* Start Information shown *

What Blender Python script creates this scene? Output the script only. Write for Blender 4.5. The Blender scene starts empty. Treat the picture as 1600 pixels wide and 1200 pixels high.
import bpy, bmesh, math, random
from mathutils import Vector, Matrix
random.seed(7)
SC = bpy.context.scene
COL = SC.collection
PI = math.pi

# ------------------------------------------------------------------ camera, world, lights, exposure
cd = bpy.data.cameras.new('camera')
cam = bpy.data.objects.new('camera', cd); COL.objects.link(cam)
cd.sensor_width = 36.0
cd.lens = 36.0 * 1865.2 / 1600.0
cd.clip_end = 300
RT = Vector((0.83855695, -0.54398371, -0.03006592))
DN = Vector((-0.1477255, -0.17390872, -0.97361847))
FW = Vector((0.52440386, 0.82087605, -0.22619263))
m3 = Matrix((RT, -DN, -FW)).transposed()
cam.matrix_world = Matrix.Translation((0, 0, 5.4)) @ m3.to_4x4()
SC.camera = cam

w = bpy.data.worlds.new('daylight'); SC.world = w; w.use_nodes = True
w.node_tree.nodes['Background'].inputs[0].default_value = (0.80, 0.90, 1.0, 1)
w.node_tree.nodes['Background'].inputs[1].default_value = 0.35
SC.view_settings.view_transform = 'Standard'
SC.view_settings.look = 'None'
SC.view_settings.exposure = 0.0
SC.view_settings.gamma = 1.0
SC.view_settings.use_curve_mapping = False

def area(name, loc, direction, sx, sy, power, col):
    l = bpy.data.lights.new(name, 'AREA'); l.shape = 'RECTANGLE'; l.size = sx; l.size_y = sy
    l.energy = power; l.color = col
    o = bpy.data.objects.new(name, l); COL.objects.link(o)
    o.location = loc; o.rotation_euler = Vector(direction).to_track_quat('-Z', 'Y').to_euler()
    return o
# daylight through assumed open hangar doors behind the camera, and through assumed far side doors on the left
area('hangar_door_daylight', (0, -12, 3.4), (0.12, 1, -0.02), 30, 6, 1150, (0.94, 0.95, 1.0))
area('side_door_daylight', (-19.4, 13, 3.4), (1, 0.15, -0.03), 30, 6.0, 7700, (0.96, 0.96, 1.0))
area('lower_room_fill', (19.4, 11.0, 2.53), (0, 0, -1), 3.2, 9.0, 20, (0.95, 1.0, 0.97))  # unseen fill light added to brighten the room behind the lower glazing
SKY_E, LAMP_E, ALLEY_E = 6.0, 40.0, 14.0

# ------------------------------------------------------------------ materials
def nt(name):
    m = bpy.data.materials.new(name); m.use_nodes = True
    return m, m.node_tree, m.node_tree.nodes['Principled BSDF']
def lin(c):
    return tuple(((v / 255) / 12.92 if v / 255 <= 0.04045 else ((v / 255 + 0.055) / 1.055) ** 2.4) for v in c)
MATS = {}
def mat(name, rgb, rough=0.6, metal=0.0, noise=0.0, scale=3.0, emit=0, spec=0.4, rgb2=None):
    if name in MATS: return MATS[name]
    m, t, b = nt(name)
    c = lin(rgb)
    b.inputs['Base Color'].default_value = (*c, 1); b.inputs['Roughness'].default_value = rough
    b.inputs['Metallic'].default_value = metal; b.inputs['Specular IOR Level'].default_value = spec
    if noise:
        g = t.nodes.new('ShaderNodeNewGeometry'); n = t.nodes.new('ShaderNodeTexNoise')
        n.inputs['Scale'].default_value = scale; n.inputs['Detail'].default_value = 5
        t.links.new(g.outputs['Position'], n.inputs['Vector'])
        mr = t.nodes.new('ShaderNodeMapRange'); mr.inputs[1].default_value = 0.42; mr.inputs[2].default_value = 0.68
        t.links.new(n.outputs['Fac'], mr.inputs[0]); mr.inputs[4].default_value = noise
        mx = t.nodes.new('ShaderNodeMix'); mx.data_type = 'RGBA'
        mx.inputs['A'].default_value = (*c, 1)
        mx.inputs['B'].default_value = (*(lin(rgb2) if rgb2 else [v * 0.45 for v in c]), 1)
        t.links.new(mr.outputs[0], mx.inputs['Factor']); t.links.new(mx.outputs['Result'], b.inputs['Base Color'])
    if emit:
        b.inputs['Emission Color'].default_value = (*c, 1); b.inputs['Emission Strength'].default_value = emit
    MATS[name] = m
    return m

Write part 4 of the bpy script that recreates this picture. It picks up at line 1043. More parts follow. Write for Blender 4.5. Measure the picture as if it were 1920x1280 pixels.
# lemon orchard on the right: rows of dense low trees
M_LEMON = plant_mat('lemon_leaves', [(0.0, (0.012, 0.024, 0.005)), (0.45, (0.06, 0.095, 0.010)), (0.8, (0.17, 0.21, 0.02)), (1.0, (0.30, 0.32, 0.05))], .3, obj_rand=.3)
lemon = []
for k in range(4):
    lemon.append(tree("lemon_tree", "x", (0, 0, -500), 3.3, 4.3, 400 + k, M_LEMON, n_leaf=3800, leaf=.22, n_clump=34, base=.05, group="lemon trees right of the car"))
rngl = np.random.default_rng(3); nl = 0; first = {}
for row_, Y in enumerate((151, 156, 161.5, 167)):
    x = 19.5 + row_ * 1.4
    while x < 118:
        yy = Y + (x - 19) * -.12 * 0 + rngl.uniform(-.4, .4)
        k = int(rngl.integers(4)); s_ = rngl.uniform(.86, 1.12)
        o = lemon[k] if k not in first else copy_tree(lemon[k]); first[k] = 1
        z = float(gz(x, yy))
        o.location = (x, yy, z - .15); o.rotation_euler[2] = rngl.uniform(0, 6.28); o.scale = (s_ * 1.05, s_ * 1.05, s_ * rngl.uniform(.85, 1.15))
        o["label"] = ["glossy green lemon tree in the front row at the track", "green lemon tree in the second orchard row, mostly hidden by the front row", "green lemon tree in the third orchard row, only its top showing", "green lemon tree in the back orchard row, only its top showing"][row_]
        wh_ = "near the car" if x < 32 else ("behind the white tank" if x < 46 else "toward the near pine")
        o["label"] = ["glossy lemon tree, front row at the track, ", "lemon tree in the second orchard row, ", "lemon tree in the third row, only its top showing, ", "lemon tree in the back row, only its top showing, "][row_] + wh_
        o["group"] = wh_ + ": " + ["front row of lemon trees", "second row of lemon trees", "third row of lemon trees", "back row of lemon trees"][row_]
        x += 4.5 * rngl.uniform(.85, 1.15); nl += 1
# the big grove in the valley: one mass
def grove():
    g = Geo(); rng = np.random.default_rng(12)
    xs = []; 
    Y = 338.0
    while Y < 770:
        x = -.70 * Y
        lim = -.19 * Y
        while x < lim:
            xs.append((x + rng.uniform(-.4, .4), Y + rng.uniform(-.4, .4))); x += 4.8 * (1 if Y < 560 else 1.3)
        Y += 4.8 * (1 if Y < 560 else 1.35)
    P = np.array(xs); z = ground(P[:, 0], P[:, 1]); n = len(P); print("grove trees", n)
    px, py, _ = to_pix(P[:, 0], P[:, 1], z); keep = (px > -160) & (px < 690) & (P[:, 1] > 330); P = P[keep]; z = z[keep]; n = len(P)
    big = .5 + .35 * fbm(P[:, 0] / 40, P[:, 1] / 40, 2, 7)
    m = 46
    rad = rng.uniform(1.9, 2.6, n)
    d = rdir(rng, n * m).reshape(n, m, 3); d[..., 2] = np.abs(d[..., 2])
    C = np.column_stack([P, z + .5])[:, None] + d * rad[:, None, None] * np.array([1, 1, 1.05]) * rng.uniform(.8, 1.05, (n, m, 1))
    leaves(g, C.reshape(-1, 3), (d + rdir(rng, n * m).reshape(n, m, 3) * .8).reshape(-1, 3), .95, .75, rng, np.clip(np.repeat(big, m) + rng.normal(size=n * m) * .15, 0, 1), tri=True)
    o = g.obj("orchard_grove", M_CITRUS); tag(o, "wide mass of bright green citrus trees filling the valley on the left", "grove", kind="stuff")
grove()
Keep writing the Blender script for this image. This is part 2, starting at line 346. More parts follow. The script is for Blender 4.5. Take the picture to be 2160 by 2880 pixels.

* End Information shown *

What the task requires —
Report how many lines of the entries hold the string "wide". Provide the number alone.

Task output —
2